**To be done:**
Output the lines below exactly, please, from the first line until the line with "vs.exposure = 0.07", counting both.

+-------+

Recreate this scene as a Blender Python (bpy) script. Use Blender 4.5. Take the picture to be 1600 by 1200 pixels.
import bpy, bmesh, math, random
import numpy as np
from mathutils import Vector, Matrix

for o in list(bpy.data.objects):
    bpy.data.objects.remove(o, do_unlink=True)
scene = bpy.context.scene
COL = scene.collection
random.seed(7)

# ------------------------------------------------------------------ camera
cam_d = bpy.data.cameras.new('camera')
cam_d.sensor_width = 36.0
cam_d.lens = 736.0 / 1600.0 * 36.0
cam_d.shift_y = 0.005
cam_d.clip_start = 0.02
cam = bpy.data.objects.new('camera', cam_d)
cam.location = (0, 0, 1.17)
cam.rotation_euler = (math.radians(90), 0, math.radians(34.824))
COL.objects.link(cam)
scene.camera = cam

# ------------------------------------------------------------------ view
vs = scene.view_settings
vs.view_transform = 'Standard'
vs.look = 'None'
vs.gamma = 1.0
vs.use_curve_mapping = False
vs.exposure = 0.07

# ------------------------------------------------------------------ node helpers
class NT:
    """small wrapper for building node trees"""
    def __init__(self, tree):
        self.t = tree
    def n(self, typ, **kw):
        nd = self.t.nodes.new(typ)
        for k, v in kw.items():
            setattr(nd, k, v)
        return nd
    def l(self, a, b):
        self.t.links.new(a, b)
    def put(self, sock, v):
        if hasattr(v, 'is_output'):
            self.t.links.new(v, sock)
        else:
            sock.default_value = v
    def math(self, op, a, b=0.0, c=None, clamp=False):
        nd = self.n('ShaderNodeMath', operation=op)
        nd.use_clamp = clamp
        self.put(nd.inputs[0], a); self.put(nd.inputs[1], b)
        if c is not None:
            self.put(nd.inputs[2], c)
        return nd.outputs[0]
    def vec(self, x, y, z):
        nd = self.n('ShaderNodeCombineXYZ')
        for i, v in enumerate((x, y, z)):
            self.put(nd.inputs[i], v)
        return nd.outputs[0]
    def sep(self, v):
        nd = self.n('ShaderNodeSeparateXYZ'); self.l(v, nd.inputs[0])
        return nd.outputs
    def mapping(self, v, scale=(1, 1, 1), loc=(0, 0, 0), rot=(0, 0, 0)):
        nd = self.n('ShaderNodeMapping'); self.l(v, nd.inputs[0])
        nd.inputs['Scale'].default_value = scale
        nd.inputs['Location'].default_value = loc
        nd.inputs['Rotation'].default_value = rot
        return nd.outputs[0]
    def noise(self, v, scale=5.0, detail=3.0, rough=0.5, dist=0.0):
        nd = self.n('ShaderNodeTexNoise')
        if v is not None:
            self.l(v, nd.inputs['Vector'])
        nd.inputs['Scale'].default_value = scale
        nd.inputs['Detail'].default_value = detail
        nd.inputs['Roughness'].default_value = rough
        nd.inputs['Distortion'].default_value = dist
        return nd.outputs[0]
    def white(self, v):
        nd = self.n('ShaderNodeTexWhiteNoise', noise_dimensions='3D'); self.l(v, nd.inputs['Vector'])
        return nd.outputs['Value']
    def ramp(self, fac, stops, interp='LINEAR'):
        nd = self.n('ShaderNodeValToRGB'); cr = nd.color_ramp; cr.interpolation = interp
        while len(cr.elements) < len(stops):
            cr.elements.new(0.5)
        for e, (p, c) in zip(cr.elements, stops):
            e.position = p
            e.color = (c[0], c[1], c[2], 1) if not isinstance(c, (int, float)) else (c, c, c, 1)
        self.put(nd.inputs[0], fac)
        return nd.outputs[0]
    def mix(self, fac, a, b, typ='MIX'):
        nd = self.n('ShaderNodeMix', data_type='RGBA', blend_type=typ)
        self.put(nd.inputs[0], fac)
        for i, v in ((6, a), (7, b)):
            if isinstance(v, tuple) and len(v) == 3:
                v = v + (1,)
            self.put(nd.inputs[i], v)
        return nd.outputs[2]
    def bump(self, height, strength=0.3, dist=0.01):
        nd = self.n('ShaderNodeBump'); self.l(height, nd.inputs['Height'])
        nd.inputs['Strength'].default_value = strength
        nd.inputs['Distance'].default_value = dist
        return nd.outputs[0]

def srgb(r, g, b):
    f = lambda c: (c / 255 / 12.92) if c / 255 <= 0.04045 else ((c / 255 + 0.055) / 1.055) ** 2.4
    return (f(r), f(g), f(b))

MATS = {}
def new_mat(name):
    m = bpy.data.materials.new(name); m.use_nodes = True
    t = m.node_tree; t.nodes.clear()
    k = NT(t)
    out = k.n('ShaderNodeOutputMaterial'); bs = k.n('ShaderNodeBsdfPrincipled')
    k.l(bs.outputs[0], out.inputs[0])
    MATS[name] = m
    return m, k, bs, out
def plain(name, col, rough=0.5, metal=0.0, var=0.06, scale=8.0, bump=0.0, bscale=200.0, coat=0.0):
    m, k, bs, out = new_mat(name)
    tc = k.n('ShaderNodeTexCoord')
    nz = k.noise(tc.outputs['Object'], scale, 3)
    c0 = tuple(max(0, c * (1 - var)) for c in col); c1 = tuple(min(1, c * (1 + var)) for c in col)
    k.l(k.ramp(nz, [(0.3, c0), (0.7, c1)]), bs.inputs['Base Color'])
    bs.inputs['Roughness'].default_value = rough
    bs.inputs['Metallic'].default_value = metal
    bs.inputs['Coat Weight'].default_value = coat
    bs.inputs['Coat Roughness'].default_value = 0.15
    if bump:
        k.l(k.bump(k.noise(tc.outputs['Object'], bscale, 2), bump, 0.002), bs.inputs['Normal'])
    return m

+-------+

**Response below:**
Recreate this scene as a Blender Python (bpy) script. Use Blender 4.5. Take the picture to be 1600 by 1200 pixels.
import bpy, bmesh, math, random
import numpy as np
from mathutils import Vector, Matrix

for o in list(bpy.data.objects):
    bpy.data.objects.remove(o, do_unlink=True)
scene = bpy.context.scene
COL = scene.collection
random.seed(7)

# ------------------------------------------------------------------ camera
cam_d = bpy.data.cameras.new('camera')
cam_d.sensor_width = 36.0
cam_d.lens = 736.0 / 1600.0 * 36.0
cam_d.shift_y = 0.005
cam_d.clip_start = 0.02
cam = bpy.data.objects.new('camera', cam_d)
cam.location = (0, 0, 1.17)
cam.rotation_euler = (math.radians(90), 0, math.radians(34.824))
COL.objects.link(cam)
scene.camera = cam

# ------------------------------------------------------------------ view
vs = scene.view_settings
vs.view_transform = 'Standard'
vs.look = 'None'
vs.gamma = 1.0
vs.use_curve_mapping = False
vs.exposure = 0.07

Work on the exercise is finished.